Fresh produce group Univeg has reportedly posted a loss of €20.4m for 2009, compared with the €32.4m profit it made during the previous financial year.
The news, published in Belgian newspaper the De Standaard, will be of particular interest to other companies in the European fresh produce business, which has watched Europe's largest fresh produce supplier make a number of high-profile acquisitions over the past few years.
Speaking to De Standaard, Univeg chief executive Rudi de Becker attributed the dramatic shift in fortunes to restructuring costs associated with those recent acquisitions – notably the merger with another fresh produce giant, Bocchi, and the purchase of German importer Atlanta from US group Chiquita – as well as 'market imbalances'.
'The Russian market was largely gone, with the result that the groups who normally sold their produce there were competing for the European market,' Mr de Becker told the publication. 'As a result, prices dropped by 10 percent and more. 2010 will be better.'
However, Univeg president Hein Deprez revealed that the group had managed to reduce its debt from €289m to €238m during the course of 2009, a figure which, at three times the company's operating cash flow, he described as 'very acceptable for a group like ours'.

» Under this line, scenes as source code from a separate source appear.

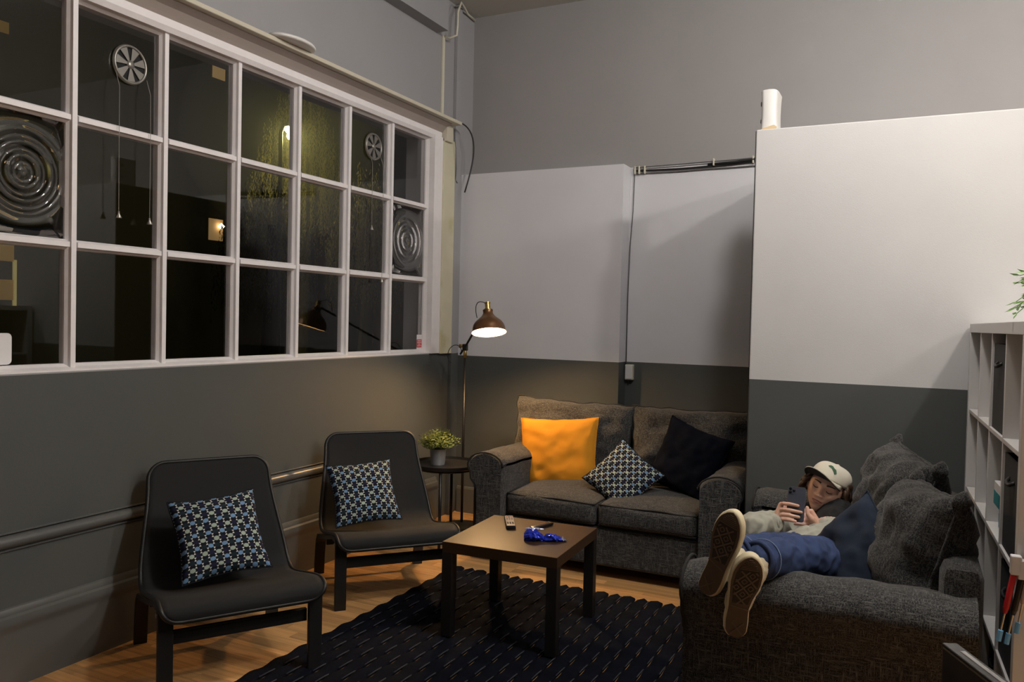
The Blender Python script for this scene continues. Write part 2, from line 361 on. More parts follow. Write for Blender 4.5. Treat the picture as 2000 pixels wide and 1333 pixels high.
# ================================================================== FITTINGS ON WALLS AND WINDOW
mat('metal_vent', (0.26, 0.25, 0.23), 0.35, metal=0.6, var=0.1)
mat('black_void', (0.004, 0.004, 0.004), 0.8)
mat('cord_grey', (0.25, 0.24, 0.22), 0.7)
mat('bell_metal', (0.5, 0.48, 0.44), 0.3, metal=0.8)
mat('paper_white', (0.74, 0.73, 0.74), 0.6, var=0.03)
mat('sticker_red', (0.55, 0.05, 0.06), 0.5)
mat('cable_black', (0.012, 0.012, 0.013), 0.5)
mat('cable_grey', (0.10, 0.10, 0.10), 0.5)
mat('plastic_white', (0.72, 0.71, 0.69), 0.35, var=0.03)
mat('plastic_cream', (0.62, 0.59, 0.48), 0.4, var=0.03)
mat('tape_tan', (0.62, 0.47, 0.28), 0.6)
def ventilator(yc, zc, lab, cords):
    t = thing('window_ventilator', lab, 'ventilator', (GX+0.004, yc, zc), group='round window ventilators')
    Rm = Matrix.Rotation(PI/2, 4, 'Y')
    bm = nb(); lathe(bm, [(0.0, 0.0), (0.083, 0.0), (0.083, 0.004), (0.0, 0.004)], 40, Rm); obj('back_disc', bm, 'black_void', t)
    bm = nb(); lathe(bm, [(0.074, 0.004), (0.074, 0.012), (0.079, 0.017), (0.085, 0.015), (0.088, 0.004)], 48, Rm); obj('rim', bm, 'metal_vent', t, smooth=True)
    for k in range(7):
        bm = nb(); a0 = 2*PI*k/7+0.3; da = 2*PI/7*0.29
        P = []
        for rr_, f_ in ((0.018, 1.0), (0.076, 1.0)):
            for q in (-1, -0.33, 0.33, 1): P.append((rr_, a0+q*da*f_))
        lo = [bm.verts.new((0.005, r_*math.cos(a), r_*math.sin(a))) for r_, a in P]
        hi = [bm.verts.new((0.011, r_*math.cos(a), r_*math.sin(a))) for r_, a in P]
        order = [0, 1, 2, 3, 7, 6, 5, 4]
        for i in range(8):
            a, b_ = order[i], order[(i+1) % 8]; bm.faces.new((lo[a], lo[b_], hi[b_], hi[a]))
        for i in range(3):
            bm.faces.new((hi[i], hi[i+1], hi[i+5], hi[i+4])); bm.faces.new((lo[i+1], lo[i], lo[i+4], lo[i+5]))
        obj('blade', bm, 'metal_vent', t)
    bm = nb(); lathe(bm, [(0.0, 0.004), (0.021, 0.004), (0.019, 0.013), (0.008, 0.017), (0.0, 0.018)], 20, Rm); obj('hub', bm, 'metal_vent', t, smooth=True)
    for dy, z_end in cords:
        bm = nb(); tube(bm, [(0.02, dy, -0.05), (0.046, dy, -0.12), (0.048, dy*1.02, (z_end-zc)*0.5), (0.048, dy, z_end-zc+0.02)], 0.0013, 6); c = obj('pull_cord', bm, 'cord_grey', t)
        bm = nb(); lathe(bm, [(0.0, 0.03), (0.004, 0.03), (0.005, 0.018), (0.012, 0.004), (0.013, 0.0), (0.0, 0.0)], 14, Matrix.Translation((0.048, dy, z_end-zc-0.01))); obj('pull_bell', bm, 'bell_metal', c, smooth=True)
ventilator(2.503, 2.585, 'round metal window ventilator high in the pane above two long pull cords, nearer the camera', [(-0.082, 1.90), (0.078, 1.89)])
ventilator(4.327, 2.587, 'small round ventilator in the far upper pane near the room corner', [(-0.06, 2.05), (0.06, 1.72)])
# sign corner and stickers on the glass
bm = nb()  # pale dashes added along the strip joints as their lit edges
pts = []
for cy_, cz_, a0 in ((1.70, 1.28, PI), (1.965, 1.28, -PI/2), (1.965, 1.368, 0), (1.70, 1.368, PI/2)):
    for k in range(5):
        a = a0+PI/2*k/4; pts.append((cy_+0.018*math.cos(a), cz_+0.018*math.sin(a)))
prism(bm, pts, GX+0.003, GX+0.007, 'x'); tag(obj('glass_sign', bm, 'paper_white'), 'white rounded card stuck to the lowest window pane at the left edge', 'sign')
st = thing('window_sticker', 'small red and white sticker in the bottom corner pane by the jamb', 'sticker', (GX+0.003, 4.925, 1.30))
bm = nb(); box(bm, 0, 0.0015, -0.033, 0.033, -0.055, 0.062); obj('sticker_paper', bm, 'paper_white', st)
bm = nb(); box(bm, 0.0014, 0.0024, -0.033, 0.033, -0.030, 0.028); red = obj('red_field', bm, 'sticker_red', st)
bm = nb()  # pale dashes added along the strip joints as their lit edges
for k, (w_, zz) in enumerate(((0.022, 0.018), (0.026, 0.006), (0.016, -0.006), (0.024, -0.018))): box(bm, 0.0023, 0.0028, -w_, w_, zz-0.002, zz+0.002)
obj('text_lines', bm, 'paper_white', red)
# router disc lying on the ledge
rt_ = thing('white_disc', 'flat white plastic disc lying on the ledge above the window', 'disc', (XL+0.112, 3.37, 2.9225))
bm = nb(); lathe(bm, [(0.0, 0.0), (0.150, 0.0), (0.165, 0.004), (0.168, 0.012), (0.160, 0.022), (0.12, 0.028), (0.0, 0.030)], 48, Matrix.Diagonal((0.55, 0.95, 0.85, 1.0))); obj('disc_body', bm, 'plastic_white', rt_, smooth=True)
bm = nb(); box(bm, 0.02, 0.05, -0.03, 0.03, 0.027, 0.034, bev=0.003); obj('status_lamp', bm, 'plastic_cream', rt_)
# white conduit from beam to ledge
cd = thing('conduit', 'white cable conduit running down from the beam to the window ledge', 'conduit', (0, 0, 0))
bm = nb(); box(bm, XL, XL+0.016, 5.062, 5.088, 2.925, 3.535, bev=0.003); obj('trunking', bm, 'plastic_cream', cd)
bm = nb(); tube(bm, [(XL+0.012, 5.075, 3.53), (XL+0.06, 5.085, 3.515), (XL+0.11, 5.09, 3.53), (XL+0.115, 5.09, 3.60), (XL+0.11, 5.10, 3.70), (XL+0.10, 5.16, 3.79), (XL+0.06, 5.28, 3.80), (XL+0.02, 5.40, 3.80), (XL+0.02, 5.52, 3.79)], 0.008, 8); obj('loose_cable', bm, 'plastic_cream', cd, smooth=True)
# black cable looping out of the ledge end
bm = nb(); pts = []
for i in range(17):
    t = i/16; a = -0.35+t*3.0
    pts.append((XL+0.105+0.055*math.sin(t*PI), 5.14+0.155*math.sin(t*PI*0.72)-0.0*t, 2.915+0.03*math.sin(t*PI*0.9)-0.50*t**1.7))
tube(bm, pts, 0.0055, 8)
tag(obj('ledge_cable', bm, 'cable_black', smooth=True), 'black cable curving down from the end of the window ledge', 'cable')
bm = nb(); tube(bm, [(XL+0.04, 5.19, 2.89), (XL+0.05, 5.21, 2.75), (XL+0.04, 5.24, 2.6), (XL+0.03, 5.25, 2.52), (XL+0.035, 5.27, 2.50)], 0.003, 6)
tag(obj('ledge_wire', bm, 'cable_grey', smooth=True), 'thin grey wire hanging beside the black cable in the corner', 'wire')
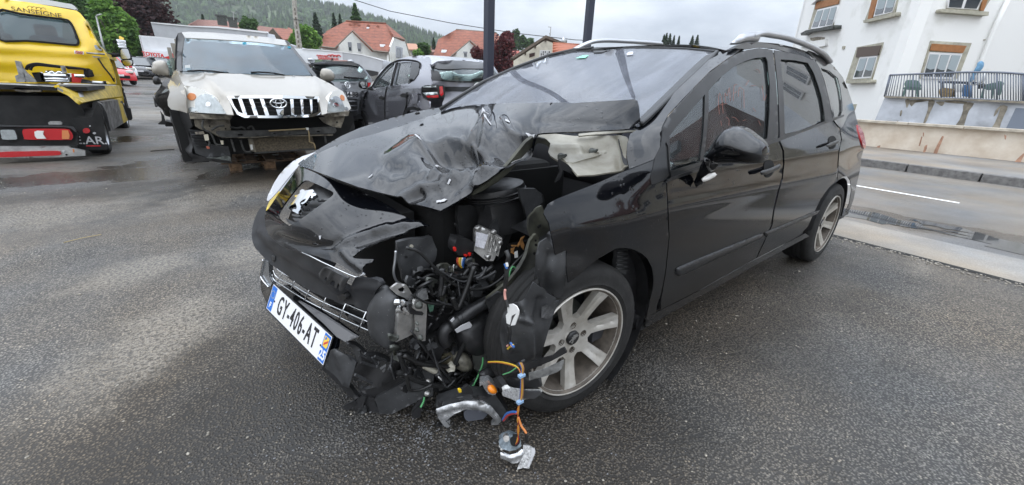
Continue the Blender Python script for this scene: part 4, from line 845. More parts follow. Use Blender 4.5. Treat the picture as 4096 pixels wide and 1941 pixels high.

Mr de Becker insisted: 'The substructure of Univeg is solid, as is evident from the large customer base. To increase operational efficiency, investment will be made in strategic sourcing so that goods flow and transportation is done in the smartest manner.'
Further integration of Univeg's recently acquired companies will also need to be considered, he admitted. 'Domestic production will be streamlined and marketing and sales will become more efficient,' he said.